Sunday, November 16, 2008

Sunday Supplement



<< By this point, Janet was convinced that there was no TV guide in there to begin with


Today being the Lord's day, you'll most likely have followed one of only a few possible paths for a Sunday. You have either (a) attended church, washed the car and built a conservatory; (b) woken at 4pm with your head full of molten lead and staggered to the bathroom, where you have remained ever since; (c) trudged aimlessly around Sainsbury's wondering how you can get out of work tomorrow, or (d) woken up at 10am full of vigour, strolled to the shop to purchase a Sunday paper, returned home for a roast dinner, and promptly fallen asleep at 1pm full of gravy, only a vast diaspora of uninteresting supplements covering your indignity.



By the way, I chose (c), but I've been known to dabble in (b) and (d) as well. Sunday papers are a curious thing - for me, they symbolise the huge promise and intense disappointment that Sunday brings. Collecting the bursting bundle of knowledge from the corner shop is the highlight of the whole Sunday broadsheet experience. By the time you've disassembled the thing, you realise that the sport magazine is entirely about the Madagascan basketball league, the business section appears 3 separate times, and the fucking TV guide is missing. You will also discover that to read the entire tome will take at least 4 years, and to read any articles you can actually understand will take 15 seconds.
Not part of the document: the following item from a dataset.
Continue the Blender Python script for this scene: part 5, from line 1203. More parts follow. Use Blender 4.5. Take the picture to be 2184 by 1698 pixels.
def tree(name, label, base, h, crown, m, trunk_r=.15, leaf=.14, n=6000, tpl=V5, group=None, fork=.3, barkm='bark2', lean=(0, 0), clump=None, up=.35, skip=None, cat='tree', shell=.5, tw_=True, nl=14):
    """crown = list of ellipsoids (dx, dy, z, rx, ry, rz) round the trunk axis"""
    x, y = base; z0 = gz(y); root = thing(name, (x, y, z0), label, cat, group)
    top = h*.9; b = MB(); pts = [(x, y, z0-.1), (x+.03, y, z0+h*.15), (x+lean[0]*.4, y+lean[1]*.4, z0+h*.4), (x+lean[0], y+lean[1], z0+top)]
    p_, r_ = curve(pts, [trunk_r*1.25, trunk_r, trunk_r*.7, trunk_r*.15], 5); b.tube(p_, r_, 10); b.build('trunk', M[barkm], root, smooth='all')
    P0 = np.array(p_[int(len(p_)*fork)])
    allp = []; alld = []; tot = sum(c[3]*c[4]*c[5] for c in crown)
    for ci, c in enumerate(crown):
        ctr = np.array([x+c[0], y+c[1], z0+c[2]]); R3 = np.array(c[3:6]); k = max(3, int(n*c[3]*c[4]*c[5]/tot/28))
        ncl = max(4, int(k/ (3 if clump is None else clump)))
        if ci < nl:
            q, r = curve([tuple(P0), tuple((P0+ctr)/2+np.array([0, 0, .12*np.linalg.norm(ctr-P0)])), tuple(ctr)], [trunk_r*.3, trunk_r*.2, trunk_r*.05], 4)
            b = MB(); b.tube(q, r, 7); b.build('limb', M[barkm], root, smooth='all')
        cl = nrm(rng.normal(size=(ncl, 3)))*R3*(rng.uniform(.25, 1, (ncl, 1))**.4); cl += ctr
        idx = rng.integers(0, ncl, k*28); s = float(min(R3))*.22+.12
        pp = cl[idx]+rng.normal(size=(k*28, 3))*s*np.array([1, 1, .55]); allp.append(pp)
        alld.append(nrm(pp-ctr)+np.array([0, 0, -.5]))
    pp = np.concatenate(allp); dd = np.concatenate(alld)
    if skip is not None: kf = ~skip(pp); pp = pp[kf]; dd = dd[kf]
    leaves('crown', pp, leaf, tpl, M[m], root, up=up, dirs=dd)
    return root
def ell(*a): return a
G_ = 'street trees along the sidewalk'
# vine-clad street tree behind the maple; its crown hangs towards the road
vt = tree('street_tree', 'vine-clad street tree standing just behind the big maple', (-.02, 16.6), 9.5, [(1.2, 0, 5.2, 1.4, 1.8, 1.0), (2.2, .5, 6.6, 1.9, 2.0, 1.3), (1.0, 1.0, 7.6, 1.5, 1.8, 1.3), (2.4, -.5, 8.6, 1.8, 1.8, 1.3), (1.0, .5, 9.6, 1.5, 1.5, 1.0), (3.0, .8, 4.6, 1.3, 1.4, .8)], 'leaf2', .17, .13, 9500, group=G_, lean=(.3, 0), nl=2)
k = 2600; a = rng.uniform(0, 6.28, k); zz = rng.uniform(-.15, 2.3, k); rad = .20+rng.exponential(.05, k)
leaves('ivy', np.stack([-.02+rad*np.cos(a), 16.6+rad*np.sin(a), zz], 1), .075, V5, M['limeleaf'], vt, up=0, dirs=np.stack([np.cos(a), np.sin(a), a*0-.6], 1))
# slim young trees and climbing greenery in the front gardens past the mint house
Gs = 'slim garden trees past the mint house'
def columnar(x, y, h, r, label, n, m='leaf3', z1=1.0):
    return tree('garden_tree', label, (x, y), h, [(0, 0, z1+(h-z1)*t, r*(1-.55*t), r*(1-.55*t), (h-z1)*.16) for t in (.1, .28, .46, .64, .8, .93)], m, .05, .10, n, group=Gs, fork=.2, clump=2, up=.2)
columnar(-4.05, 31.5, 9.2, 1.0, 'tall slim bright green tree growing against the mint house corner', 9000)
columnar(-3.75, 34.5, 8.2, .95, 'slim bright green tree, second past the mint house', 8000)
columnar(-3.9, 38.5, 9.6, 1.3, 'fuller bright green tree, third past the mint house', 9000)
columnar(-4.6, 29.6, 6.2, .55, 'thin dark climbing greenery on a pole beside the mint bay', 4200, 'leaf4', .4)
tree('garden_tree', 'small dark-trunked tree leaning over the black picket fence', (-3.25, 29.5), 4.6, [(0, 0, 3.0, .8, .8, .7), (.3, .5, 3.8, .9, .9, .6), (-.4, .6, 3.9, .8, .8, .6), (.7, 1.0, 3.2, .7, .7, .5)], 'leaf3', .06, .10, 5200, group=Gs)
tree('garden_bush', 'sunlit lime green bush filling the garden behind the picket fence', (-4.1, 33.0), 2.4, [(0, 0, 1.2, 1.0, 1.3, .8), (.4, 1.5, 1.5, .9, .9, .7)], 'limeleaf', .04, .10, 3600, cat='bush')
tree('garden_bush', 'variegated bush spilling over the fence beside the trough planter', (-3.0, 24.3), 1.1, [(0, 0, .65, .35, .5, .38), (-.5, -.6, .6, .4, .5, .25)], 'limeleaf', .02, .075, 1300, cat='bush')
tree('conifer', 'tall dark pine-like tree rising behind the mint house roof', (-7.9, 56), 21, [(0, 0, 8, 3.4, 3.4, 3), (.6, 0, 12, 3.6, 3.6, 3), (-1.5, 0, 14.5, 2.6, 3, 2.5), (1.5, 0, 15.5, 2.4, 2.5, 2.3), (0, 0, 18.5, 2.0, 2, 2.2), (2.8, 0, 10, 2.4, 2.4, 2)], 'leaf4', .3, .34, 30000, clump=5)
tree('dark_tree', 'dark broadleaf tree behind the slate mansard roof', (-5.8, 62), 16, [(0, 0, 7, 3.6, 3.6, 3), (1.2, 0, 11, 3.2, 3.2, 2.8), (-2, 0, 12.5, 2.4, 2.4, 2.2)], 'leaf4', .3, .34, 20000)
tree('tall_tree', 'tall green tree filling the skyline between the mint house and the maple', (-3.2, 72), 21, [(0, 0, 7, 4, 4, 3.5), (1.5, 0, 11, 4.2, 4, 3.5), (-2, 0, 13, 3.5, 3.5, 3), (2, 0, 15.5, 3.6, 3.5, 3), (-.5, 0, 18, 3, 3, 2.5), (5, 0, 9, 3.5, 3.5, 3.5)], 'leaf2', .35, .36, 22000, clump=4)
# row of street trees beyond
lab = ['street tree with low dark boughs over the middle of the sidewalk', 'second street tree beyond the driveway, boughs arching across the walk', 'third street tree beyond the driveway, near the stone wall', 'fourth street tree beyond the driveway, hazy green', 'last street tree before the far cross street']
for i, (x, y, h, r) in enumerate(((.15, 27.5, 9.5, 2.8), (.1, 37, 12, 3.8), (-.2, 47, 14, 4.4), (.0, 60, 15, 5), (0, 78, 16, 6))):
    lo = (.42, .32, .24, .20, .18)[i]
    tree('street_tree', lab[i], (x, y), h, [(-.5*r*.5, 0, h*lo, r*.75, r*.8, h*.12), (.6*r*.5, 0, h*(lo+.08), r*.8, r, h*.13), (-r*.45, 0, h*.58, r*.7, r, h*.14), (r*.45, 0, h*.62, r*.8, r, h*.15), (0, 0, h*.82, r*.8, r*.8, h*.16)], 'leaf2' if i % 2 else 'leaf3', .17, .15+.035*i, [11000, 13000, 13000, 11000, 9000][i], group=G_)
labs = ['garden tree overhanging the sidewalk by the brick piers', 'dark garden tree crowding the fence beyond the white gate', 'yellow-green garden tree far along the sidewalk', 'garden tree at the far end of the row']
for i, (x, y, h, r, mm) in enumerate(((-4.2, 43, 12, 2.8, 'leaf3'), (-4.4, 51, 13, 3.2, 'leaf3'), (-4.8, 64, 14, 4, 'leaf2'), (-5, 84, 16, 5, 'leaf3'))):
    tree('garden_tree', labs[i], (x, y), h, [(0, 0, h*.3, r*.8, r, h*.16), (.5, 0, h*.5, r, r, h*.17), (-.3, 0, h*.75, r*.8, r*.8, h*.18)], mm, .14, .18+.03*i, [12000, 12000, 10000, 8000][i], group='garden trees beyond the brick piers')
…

And so you shuffle the whole sorry mess into a makeshift duvet and kiss another Sunday goodbye.



Anyway, if you haven't had the privilege of a Sunday broadsheet experience today, allow me to oblige, as I convert 11 pieces of information into a sweltering column of news before your very eyes.



In the Politics Section:
Barack Obama is the first president to take over during wartime since World War 2. Turn to Fashion Supplement B, p. 337 to learn how to get his look for just £10,000. Obama has also been given the code name Renegade by security services in America. What's your code name? Have a look at our CIA Code Names book, featuring the code names of every human being alive, free next Sunday.


Cornwall is effectively recognised as an independent nation by the EU. To celebrate, get your free pasty by taking this voucher to any branch of Greggs.



In Sport:
Non-UK nationals are eligible for the Sports Personality of the Year prize, with Irish boxer Barry McGuigan the only non-UK winner to date. Turn to the solar plexus of the supplement to find our Sports Personality pull-out, which will give you the tantalising yet doomed hope that Lewis Hamilton might not win.


F.C. Sevilla have the largest network of football scouts in the world. In second place - the makers of Football Manager. This fact is revealed in a piece on Football Manager in which the writer will pretend to be above ever playing it, yet repeatedly betray an unhealthy obsession with the game.


Finally, Barack Obama supports West Ham. Check out our Obama wallchart, which contains all 9,000 articles about the president-elect from today's paper in a handy 8-yard wallchart. It's Obamalicious.



In Fear:
Germany is the world's largest exporter - but is now in recession. As we soon will be. And then you will have nothing, my friend, and will be forced to root through the bins behind Asda for your fix of Sunday news, plus a torn, sauce-stained pictorial selection of extortionate furniture you could barely afford in the first place.





In Cocktails (that weird section that seems oddly specific and is alternated on a weekly basis):
Martini is a type of glass as well as a drink; Margaritas contain demi-sec and tequila. Fancy mixing your own cocktails to jazz up your suffocating middle-class existence? Well work it out yourself. We can't help you to do absolutely everything.



In Things You Are Ashamed Not To Have Known:
There is a London Bridge in London - next to London Bridge tube station. Want to know where to get the best bagels if you're in the area? Pick up your free Bagels supplement, which replaces Cocktails, next week.



On The Cover of the Magazine: Do Nosebleeds Give You Psychic Abilities?
The Actual Gist of the Article: Nosebleeds are used in science-fiction to indicate that a person has psychic abilities.





Please recycle this article, once you've scraped it off your saliva-coated chin, having been woken by the Antiques Roadshow music.